Well, the good news is that it may not be “the law” anymore either because Wilson’s sentence has been voided,

“A Georgia judge on Monday voided a 10-year sentence given to a 17-year-old teenage male who was convicted of having consensual oral sex with a 15-year-old girl.

Monroe County Superior Court Judge Thomas Wilson voided Genarlow Wilson’s sentence and dropped it to misdemeanor aggravated child molestation with a 12-month sentence, plus credit for time served.

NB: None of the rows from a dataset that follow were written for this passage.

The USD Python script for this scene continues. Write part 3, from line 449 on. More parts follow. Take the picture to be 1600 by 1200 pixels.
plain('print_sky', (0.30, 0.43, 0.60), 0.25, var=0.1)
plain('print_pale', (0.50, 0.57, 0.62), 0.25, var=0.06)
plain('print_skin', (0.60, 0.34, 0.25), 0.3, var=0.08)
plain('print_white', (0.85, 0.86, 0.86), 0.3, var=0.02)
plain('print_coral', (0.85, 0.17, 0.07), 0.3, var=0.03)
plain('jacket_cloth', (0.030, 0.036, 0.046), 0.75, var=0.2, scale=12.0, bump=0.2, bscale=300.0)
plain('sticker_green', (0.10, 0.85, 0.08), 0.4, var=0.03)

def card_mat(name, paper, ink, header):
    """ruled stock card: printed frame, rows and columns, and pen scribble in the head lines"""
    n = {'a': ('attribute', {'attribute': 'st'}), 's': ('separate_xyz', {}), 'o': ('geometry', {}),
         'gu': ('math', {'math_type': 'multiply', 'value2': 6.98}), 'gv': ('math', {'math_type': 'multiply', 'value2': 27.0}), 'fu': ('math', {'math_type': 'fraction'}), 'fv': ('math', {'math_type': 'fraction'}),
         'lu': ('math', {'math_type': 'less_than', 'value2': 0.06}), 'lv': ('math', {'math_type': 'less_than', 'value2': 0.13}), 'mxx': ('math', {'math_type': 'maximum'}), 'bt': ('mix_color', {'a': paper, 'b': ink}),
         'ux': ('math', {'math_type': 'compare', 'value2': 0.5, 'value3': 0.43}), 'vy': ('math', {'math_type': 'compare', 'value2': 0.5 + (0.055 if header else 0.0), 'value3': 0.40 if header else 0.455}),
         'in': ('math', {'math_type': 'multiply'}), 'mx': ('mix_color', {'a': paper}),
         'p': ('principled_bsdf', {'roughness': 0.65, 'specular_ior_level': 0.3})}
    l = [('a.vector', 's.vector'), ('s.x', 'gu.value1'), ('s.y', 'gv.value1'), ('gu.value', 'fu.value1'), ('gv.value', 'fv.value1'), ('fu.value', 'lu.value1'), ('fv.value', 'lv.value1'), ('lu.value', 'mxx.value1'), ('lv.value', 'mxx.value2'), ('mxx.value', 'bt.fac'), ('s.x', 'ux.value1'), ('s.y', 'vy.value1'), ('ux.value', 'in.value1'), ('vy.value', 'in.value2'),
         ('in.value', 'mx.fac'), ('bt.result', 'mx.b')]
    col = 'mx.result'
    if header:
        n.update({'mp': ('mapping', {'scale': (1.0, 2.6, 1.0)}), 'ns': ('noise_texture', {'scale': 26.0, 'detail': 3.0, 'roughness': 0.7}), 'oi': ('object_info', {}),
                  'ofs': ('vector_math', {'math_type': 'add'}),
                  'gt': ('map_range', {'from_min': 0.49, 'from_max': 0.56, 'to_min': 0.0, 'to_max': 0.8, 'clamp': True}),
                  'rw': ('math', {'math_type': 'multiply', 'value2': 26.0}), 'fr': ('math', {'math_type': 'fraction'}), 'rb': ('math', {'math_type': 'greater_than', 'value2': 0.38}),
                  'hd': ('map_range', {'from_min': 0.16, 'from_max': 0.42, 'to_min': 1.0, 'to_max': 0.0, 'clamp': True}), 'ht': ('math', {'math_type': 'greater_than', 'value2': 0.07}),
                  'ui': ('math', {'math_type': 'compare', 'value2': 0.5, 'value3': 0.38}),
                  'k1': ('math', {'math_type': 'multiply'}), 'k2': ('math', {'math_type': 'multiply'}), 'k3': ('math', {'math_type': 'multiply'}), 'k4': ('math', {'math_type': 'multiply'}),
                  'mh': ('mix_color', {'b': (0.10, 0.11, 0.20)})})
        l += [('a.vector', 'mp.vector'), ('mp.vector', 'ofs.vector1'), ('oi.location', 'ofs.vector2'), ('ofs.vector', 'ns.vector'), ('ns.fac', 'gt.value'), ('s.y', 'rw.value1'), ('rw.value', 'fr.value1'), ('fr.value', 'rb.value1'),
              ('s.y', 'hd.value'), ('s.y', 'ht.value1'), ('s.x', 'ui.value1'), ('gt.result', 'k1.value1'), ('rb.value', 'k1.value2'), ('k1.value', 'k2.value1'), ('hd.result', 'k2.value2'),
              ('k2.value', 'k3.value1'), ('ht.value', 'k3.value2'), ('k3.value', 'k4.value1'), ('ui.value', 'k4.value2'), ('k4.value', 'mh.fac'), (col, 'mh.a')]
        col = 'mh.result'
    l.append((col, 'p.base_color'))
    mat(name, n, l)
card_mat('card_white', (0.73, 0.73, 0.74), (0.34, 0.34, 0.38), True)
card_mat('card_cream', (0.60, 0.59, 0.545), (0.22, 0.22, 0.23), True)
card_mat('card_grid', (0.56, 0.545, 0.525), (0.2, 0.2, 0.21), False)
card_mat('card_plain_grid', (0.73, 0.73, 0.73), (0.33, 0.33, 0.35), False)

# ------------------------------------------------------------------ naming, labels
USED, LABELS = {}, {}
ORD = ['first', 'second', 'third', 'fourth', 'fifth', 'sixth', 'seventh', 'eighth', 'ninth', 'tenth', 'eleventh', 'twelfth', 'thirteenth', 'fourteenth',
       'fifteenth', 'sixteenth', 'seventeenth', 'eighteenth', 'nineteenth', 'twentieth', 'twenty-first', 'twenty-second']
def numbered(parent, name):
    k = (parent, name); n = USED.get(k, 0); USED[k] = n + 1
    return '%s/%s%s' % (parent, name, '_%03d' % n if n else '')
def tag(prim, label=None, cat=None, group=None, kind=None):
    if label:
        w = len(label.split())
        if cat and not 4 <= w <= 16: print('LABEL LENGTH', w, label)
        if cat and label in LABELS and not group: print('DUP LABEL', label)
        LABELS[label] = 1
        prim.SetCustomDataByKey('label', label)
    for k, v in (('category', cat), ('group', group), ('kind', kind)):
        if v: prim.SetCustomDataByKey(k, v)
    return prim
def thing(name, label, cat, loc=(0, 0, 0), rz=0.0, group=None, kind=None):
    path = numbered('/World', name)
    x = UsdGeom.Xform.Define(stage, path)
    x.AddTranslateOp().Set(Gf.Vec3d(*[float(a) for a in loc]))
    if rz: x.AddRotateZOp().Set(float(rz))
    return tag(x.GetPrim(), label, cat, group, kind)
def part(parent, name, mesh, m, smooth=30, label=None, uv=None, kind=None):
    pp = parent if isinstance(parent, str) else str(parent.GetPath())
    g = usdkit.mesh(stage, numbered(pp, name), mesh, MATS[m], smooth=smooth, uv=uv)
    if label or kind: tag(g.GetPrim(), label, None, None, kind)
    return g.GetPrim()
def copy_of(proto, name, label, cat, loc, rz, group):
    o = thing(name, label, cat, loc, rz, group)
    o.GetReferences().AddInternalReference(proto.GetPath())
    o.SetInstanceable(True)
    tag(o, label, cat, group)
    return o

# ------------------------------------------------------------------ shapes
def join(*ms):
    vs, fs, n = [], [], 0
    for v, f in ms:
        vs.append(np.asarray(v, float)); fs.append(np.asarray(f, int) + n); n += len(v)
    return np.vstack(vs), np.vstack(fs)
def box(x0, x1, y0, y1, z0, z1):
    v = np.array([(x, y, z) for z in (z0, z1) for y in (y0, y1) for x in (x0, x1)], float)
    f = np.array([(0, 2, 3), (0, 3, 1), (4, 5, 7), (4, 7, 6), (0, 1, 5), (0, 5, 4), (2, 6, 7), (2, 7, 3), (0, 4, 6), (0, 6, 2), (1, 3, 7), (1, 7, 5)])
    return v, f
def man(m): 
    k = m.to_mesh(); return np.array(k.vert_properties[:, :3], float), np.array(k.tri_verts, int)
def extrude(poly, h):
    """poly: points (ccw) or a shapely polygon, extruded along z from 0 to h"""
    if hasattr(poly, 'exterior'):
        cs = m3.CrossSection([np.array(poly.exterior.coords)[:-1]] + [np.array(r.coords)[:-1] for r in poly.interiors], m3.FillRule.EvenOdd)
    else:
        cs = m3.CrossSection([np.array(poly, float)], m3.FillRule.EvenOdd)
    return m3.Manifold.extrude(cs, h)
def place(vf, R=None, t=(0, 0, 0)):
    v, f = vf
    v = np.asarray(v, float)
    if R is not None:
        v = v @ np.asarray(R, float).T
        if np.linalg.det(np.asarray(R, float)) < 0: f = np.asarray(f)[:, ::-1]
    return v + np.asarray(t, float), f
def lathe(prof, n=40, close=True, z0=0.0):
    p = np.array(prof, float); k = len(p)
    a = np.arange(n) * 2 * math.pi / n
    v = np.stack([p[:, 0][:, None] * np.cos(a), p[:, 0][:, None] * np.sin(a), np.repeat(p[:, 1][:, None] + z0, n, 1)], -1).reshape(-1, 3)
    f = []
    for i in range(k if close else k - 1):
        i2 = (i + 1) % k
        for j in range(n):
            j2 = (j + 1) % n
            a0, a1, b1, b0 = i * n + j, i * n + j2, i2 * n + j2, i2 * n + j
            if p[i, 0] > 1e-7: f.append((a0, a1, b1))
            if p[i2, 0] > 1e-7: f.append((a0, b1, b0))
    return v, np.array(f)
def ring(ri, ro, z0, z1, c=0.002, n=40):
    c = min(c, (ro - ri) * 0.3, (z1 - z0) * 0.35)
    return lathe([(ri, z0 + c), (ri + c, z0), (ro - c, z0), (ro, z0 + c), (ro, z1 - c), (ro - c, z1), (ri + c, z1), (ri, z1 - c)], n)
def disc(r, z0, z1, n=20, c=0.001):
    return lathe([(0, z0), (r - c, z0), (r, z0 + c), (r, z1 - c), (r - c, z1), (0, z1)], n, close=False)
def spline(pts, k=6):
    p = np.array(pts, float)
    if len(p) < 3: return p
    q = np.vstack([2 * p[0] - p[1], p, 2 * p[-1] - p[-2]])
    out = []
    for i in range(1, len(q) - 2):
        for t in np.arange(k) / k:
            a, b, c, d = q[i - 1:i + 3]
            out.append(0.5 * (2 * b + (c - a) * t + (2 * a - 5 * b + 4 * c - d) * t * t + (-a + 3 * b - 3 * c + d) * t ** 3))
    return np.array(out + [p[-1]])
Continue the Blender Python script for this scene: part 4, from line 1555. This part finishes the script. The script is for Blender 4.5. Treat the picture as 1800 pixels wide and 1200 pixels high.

Under the new ruling, he will not be required to register as a sex offender.

“I just feel like a miracle happened,” Genarlow Wilson’s mother, Juannessa Bennett, said Monday.

Georgia Attorney General Thurbert Baker said Monday afternoon that he had filed notice of appeal, arguing that Georgia law does not give a judge authority to reduce or modify the sentence imposed by the trial court. He said he would seek an expedited ruling from the Georgia Supreme Court.

Wilson defense lawyer B.J. Bernstein said she believes Baker is just trying to stop Wilson’s immediate release.

…Wilson’s original sentence, for aggravated child molestation, was widely criticized on the grounds it was grossly disproportionate to the crime. State lawmakers later passed a law to close the loophole that led to the 10-year term.

“The fact that Genarlow Wilson has spent two years in prison for what is now classified as a misdemeanor, and without assistance from this Court, will spend eight more years in prison, is a grave miscarriage of justice,” the judge wrote.”

I’m not sure what the Attorney General’s reasoning here is for filing an appeal. Maybe he’s worried that this could set some kind of bad precedent. But, Genarlow Wilson doesn’t belong in jail and he shouldn’t have to stay in prison while this legal wrangling goes on. Justice was far overdue in this case and let’s hope that because of Baker’s actions, it doesn’t end up being delayed any further.